[BRIEF]
Copy out the entries below in full and exactly.

Stored dataset items:
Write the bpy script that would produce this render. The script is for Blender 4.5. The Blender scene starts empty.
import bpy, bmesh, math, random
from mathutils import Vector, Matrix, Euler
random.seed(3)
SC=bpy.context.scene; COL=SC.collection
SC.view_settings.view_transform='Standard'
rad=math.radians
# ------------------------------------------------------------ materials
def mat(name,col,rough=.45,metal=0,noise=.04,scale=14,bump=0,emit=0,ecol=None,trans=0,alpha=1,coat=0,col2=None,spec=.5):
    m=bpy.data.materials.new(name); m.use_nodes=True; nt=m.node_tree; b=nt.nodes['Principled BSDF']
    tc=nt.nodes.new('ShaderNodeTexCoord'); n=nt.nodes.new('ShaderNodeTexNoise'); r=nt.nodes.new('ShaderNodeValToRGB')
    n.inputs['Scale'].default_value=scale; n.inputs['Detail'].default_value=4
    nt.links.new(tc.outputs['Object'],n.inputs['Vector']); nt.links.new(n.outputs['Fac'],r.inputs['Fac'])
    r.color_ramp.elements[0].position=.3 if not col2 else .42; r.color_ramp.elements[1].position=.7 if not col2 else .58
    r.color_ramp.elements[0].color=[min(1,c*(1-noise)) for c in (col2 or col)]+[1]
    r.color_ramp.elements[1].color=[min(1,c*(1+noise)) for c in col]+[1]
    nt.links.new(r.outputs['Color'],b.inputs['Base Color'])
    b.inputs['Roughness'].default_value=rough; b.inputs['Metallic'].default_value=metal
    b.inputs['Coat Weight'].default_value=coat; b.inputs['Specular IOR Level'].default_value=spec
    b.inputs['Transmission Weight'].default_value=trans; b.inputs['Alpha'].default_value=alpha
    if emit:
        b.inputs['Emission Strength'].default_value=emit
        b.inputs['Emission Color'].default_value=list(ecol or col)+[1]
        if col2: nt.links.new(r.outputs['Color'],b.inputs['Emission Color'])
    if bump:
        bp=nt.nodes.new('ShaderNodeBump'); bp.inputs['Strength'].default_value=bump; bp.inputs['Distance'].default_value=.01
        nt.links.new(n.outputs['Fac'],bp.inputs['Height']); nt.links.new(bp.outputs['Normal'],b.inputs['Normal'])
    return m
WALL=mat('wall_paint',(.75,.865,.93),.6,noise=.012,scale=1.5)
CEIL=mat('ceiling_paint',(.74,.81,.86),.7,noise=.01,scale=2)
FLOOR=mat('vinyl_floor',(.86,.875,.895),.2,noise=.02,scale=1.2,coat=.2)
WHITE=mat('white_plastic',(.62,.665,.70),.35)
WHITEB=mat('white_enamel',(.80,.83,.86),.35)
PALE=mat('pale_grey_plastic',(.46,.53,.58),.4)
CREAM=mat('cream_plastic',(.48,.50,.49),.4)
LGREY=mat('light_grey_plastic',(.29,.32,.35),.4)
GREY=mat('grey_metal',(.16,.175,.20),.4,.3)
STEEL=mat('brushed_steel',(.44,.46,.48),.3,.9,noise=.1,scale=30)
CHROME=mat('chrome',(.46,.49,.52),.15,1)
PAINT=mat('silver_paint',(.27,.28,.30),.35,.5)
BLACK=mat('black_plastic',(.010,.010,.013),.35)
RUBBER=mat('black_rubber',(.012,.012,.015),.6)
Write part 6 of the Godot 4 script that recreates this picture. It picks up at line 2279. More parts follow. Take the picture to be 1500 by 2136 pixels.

[RESPONSE]
Write the bpy script that would produce this render. The script is for Blender 4.5. The Blender scene starts empty.
import bpy, bmesh, math, random
from mathutils import Vector, Matrix, Euler
random.seed(3)
SC=bpy.context.scene; COL=SC.collection
SC.view_settings.view_transform='Standard'
rad=math.radians
# ------------------------------------------------------------ materials
def mat(name,col,rough=.45,metal=0,noise=.04,scale=14,bump=0,emit=0,ecol=None,trans=0,alpha=1,coat=0,col2=None,spec=.5):
    m=bpy.data.materials.new(name); m.use_nodes=True; nt=m.node_tree; b=nt.nodes['Principled BSDF']
    tc=nt.nodes.new('ShaderNodeTexCoord'); n=nt.nodes.new('ShaderNodeTexNoise'); r=nt.nodes.new('ShaderNodeValToRGB')
    n.inputs['Scale'].default_value=scale; n.inputs['Detail'].default_value=4
    nt.links.new(tc.outputs['Object'],n.inputs['Vector']); nt.links.new(n.outputs['Fac'],r.inputs['Fac'])
    r.color_ramp.elements[0].position=.3 if not col2 else .42; r.color_ramp.elements[1].position=.7 if not col2 else .58
    r.color_ramp.elements[0].color=[min(1,c*(1-noise)) for c in (col2 or col)]+[1]
    r.color_ramp.elements[1].color=[min(1,c*(1+noise)) for c in col]+[1]
    nt.links.new(r.outputs['Color'],b.inputs['Base Color'])
    b.inputs['Roughness'].default_value=rough; b.inputs['Metallic'].default_value=metal
    b.inputs['Coat Weight'].default_value=coat; b.inputs['Specular IOR Level'].default_value=spec
    b.inputs['Transmission Weight'].default_value=trans; b.inputs['Alpha'].default_value=alpha
    if emit:
        b.inputs['Emission Strength'].default_value=emit
        b.inputs['Emission Color'].default_value=list(ecol or col)+[1]
        if col2: nt.links.new(r.outputs['Color'],b.inputs['Emission Color'])
    if bump:
        bp=nt.nodes.new('ShaderNodeBump'); bp.inputs['Strength'].default_value=bump; bp.inputs['Distance'].default_value=.01
        nt.links.new(n.outputs['Fac'],bp.inputs['Height']); nt.links.new(bp.outputs['Normal'],b.inputs['Normal'])
    return m
WALL=mat('wall_paint',(.75,.865,.93),.6,noise=.012,scale=1.5)
CEIL=mat('ceiling_paint',(.74,.81,.86),.7,noise=.01,scale=2)
FLOOR=mat('vinyl_floor',(.86,.875,.895),.2,noise=.02,scale=1.2,coat=.2)
WHITE=mat('white_plastic',(.62,.665,.70),.35)
WHITEB=mat('white_enamel',(.80,.83,.86),.35)
PALE=mat('pale_grey_plastic',(.46,.53,.58),.4)
CREAM=mat('cream_plastic',(.48,.50,.49),.4)
LGREY=mat('light_grey_plastic',(.29,.32,.35),.4)
GREY=mat('grey_metal',(.16,.175,.20),.4,.3)
STEEL=mat('brushed_steel',(.44,.46,.48),.3,.9,noise=.1,scale=30)
CHROME=mat('chrome',(.46,.49,.52),.15,1)
PAINT=mat('silver_paint',(.27,.28,.30),.35,.5)
BLACK=mat('black_plastic',(.010,.010,.013),.35)
RUBBER=mat('black_rubber',(.012,.012,.015),.6)
Write part 6 of the Godot 4 script that recreates this picture. It picks up at line 2279. More parts follow. Take the picture to be 1500 by 2136 pixels.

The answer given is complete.